In any event, having been granted the services of seven individuals, one of whom is not identified, Paula Brito found himself in a respectable position in the ranking of private arrematantes in Rio de Janeiro. Although the Decree of November 19, 1835, clearly stipulated that “the same person will not be granted more than eight Africans, unless a larger number of them is needed for the service of a National Establishment,” some private dealers in Rio enjoyed the services of eight to twenty-two individuals.52 Such concessions primarily reflected the social prestige of the men and women who received them, as they were supposedly chosen by virtue of their “recognized probity and character,” according to a Notice from the Department of Justice to the Orphans’ Court Judge dated December 1834.53 However, the selection the individuals who received the services of free Africans was determined by bureaucrats and members of the imperial government, becoming synonymous with political favor, granted in exchange for political support.54

This is made patently clear by an episode that took place in the Chamber of Deputies on May 11, 1839. On that day, the provincial representatives were engaged in a heated debate about the appointment of budget committees. In his speech, Deputy Navarro rejected charges of corruption in the previous cabinet, where the Conservative Bernardo Pereira de Vasconcelos had been Home Secretary and Justice Minister.55 At one point in his impassioned speech, which received a rebuke from the president of the House, Navarro declared:

I cannot speak without agitation; I am not a statue.

And let us not say, gentlemen, that the minister [Bernardo Pereira de Vasconcelos] corrupted this deputy. When an African was wanted, the minister granted him: is there any corruption in that? It is most vile for anyone to be corrupted with two or four Africans; it is most vile for anyone to assume that such corruption is possible. Now what was the ministry doing in this case? It was calculated that for the sake of those Africans, he should not sour a deputy, lose that vote, and send him swiftly over to the opposition, which occurred when [the minister] was not willing to do as they wished.56

Navarro was cobbling a shoe intended to fit Deputy Antônio Carlos Ribeiro de Andrada Machado e Silva, José Bonifácio de Andrada’s brother, who immediately retorted by giving this explanation about the Africans he had received:

MR. ANTÒNIO MACHADO—It is to explain wrong facts, which this young man set forth, that I have asked for the floor. . . .

The young deputy has erred once again, perhaps because he misunderstood the lessons that Mephistopheles of Brazil taught him. A wretched person here [Antônia de Moraes] and my correspondent asked me, as I had some relations with the ministry, to speak in her favor about acquiring the services of some Africans; I requested [them] on behalf of Antônia de Moraes and they gave her two boys; I requested [them] on behalf of Jerônimo Francisco de Freitas Caldas, and they gave him two. I believe that they are not means of corruption . . .

MR. NAVARRO—I have not requested any.

MR. ANDRADA MACHADO—I do not know; nor did I ask for myself, because I do not need any government [for that]; I have provided services to Brazil that the honorable deputy will never render.57

This discussion confirms the importance of free Africans in the political bargaining during the Imperial period.
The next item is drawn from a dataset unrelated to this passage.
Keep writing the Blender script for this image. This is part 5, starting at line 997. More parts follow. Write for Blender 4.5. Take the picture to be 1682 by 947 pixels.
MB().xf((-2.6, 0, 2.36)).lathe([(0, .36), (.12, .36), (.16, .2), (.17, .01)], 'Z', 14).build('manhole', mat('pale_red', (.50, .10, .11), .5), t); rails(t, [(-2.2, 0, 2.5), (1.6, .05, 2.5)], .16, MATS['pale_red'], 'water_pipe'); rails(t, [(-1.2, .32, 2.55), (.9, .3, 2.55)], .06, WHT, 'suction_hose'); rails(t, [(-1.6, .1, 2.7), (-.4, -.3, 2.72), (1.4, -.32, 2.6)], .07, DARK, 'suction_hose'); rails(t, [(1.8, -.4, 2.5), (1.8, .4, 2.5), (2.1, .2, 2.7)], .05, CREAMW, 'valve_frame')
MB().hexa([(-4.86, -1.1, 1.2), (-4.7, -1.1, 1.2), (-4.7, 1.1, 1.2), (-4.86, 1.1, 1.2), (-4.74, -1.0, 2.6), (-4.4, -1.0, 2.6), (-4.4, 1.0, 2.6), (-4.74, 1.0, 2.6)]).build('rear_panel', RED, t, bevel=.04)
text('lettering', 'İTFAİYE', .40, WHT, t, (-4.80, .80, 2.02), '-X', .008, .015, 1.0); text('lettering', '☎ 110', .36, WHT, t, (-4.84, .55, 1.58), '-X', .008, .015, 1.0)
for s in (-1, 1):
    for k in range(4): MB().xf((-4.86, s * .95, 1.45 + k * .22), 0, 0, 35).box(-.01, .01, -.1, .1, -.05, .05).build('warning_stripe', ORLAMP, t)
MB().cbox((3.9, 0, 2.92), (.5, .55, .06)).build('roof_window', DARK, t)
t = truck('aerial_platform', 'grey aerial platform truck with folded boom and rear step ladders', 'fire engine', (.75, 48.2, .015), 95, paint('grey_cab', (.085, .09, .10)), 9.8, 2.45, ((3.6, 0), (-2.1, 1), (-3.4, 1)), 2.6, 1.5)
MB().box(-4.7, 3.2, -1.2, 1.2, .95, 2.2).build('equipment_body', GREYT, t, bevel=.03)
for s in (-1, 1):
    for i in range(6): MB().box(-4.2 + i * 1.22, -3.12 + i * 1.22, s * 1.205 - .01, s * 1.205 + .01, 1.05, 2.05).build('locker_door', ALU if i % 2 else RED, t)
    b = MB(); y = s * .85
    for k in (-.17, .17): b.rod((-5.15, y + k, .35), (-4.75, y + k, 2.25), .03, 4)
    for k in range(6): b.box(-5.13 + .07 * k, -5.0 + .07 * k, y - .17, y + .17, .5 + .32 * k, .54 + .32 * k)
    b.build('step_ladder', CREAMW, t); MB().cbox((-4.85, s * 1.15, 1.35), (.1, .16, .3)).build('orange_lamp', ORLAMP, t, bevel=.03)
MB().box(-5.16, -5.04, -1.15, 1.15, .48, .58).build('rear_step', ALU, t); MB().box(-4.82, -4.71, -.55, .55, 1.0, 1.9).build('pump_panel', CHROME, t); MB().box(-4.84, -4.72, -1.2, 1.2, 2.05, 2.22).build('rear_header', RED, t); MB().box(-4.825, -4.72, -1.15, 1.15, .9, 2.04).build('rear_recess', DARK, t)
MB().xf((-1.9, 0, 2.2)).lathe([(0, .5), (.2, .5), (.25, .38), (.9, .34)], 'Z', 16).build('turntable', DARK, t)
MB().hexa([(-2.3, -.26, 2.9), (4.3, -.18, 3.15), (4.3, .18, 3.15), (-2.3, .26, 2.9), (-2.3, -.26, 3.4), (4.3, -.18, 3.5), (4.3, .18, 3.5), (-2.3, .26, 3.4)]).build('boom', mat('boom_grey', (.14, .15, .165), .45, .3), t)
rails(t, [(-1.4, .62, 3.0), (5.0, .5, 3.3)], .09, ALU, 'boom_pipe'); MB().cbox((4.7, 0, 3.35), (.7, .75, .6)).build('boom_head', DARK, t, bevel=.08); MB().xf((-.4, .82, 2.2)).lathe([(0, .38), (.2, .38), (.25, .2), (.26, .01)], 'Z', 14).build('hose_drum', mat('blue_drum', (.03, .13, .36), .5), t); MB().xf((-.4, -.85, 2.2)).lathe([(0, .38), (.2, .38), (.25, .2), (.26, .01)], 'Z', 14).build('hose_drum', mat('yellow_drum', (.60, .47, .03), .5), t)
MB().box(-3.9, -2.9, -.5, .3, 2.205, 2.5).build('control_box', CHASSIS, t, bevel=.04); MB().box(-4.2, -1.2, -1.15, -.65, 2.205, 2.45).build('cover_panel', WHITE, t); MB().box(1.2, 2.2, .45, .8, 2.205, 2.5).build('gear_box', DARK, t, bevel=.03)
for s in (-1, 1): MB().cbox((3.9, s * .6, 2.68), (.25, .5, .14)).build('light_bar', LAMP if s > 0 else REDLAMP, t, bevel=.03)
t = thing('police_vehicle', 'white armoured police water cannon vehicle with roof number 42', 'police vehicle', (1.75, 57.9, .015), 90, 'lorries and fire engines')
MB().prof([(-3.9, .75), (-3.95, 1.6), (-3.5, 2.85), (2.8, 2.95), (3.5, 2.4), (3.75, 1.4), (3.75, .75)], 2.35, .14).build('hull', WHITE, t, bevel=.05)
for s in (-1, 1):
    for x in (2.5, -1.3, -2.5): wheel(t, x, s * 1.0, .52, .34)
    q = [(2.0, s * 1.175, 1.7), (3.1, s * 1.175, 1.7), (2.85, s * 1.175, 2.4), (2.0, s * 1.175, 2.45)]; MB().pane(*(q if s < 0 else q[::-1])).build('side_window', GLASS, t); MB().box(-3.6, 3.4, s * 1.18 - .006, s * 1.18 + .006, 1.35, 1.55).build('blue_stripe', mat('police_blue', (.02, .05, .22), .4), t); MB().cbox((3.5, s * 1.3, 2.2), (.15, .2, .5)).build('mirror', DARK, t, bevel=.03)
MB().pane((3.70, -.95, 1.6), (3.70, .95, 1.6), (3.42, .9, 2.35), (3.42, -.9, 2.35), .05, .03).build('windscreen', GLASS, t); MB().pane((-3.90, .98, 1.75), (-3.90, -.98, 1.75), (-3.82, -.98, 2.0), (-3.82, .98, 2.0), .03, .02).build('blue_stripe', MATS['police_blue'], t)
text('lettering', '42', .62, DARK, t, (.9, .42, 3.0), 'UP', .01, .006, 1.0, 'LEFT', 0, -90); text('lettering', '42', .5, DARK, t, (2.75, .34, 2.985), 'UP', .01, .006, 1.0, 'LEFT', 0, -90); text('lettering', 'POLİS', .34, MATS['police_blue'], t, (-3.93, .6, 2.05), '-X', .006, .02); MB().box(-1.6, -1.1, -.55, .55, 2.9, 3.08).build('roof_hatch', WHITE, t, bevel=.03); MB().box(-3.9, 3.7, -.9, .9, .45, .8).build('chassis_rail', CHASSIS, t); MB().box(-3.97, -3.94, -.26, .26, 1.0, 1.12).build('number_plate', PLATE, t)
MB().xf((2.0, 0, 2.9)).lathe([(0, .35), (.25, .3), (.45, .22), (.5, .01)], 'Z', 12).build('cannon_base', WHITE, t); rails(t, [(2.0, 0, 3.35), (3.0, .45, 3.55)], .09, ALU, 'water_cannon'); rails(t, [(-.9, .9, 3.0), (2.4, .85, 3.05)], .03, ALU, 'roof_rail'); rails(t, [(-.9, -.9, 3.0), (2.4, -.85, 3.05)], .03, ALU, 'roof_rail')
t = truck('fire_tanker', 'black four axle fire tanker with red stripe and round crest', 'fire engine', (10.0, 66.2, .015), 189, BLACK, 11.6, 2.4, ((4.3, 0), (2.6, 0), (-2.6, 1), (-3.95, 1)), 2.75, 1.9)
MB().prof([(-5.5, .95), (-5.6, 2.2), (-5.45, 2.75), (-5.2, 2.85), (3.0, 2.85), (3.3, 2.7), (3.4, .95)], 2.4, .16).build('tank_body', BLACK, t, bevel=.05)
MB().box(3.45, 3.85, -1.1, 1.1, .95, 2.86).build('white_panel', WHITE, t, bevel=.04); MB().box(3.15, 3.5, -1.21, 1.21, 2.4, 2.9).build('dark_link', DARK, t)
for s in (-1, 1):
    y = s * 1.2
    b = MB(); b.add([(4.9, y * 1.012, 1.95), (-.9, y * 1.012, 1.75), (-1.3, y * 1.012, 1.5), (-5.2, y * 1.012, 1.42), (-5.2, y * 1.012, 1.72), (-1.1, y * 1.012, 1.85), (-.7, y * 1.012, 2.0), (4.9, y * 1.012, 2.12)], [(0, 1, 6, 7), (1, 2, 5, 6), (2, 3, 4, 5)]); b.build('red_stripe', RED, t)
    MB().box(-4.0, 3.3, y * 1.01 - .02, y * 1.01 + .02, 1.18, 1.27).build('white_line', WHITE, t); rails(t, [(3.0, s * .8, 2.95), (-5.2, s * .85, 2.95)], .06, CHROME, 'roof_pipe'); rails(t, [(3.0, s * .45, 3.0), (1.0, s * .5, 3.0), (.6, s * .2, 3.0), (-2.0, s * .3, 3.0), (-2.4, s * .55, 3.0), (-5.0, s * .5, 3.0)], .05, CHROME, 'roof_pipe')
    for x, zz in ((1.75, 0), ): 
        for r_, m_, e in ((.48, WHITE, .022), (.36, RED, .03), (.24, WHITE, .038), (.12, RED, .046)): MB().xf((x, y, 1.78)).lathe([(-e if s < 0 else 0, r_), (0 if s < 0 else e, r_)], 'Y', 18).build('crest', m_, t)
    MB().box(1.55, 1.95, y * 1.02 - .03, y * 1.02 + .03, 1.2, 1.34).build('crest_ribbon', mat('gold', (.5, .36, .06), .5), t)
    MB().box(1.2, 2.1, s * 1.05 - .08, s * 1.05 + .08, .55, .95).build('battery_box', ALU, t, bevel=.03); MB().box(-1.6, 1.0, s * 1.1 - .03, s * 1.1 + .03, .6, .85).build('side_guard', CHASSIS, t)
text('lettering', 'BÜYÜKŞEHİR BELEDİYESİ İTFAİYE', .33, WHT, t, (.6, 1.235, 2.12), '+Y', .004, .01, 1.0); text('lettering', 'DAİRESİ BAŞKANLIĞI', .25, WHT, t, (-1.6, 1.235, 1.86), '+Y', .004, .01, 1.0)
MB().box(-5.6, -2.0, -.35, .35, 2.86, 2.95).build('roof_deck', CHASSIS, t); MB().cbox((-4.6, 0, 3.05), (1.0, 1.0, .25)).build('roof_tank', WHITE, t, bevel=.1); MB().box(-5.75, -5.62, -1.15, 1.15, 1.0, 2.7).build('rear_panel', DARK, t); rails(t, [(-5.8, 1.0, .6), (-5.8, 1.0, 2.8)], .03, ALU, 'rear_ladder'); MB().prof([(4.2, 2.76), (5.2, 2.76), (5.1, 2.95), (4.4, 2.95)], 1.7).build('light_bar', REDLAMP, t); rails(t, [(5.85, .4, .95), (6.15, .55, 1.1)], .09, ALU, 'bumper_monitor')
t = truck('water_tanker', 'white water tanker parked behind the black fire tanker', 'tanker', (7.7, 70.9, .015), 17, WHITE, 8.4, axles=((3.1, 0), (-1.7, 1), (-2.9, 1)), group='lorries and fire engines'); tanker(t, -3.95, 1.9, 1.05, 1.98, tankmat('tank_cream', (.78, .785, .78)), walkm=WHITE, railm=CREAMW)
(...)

Clientelist networks were formed around the concession of these workers, binding “wretched” people like Antônia de Moraes to deputies and ministers with the shackles of grace and favor.58 In this sense, the cabinet formed on September 19, 1837, headed by Bernardo Pereira de Vasconcelos, seems to have distributed the free Africans’ services lavishly. Published in O Brasil in October 1840, an article by Justiniano José da Rocha, who was also an arrematante, stated that “there was an immense clamor and fuss made by the messrs. who are in power today regarding the September 19 cabinet’s distribution of Africans.”59 Defending the cabinet’s policies in the press, just as Navarro had done in the Chamber of Deputies, da Rocha tried to explain to his readers that “[if] the number of these Africans were known, it would be seen that the enemies of the ministry were just as well apportioned, or more, as its friends.”60

In 1837, all indications are that Paula Brito, then a staunch Liberal-Andradist, was leaning more toward Antônio Carlos Ribeiro de Andrada Machado e Silva. Consequently, according to Justiniano José da Rocha, the publisher would be among the enemies of the September 19 cabinet who were “well apportioned” with the services of free Africans. Nevertheless, Paula Brito would not remain a Liberal and Andradist for long. After the definitive reorganization of the parties and the “Age of Majority Coup,” the publisher joined the ranks of the Conservatives.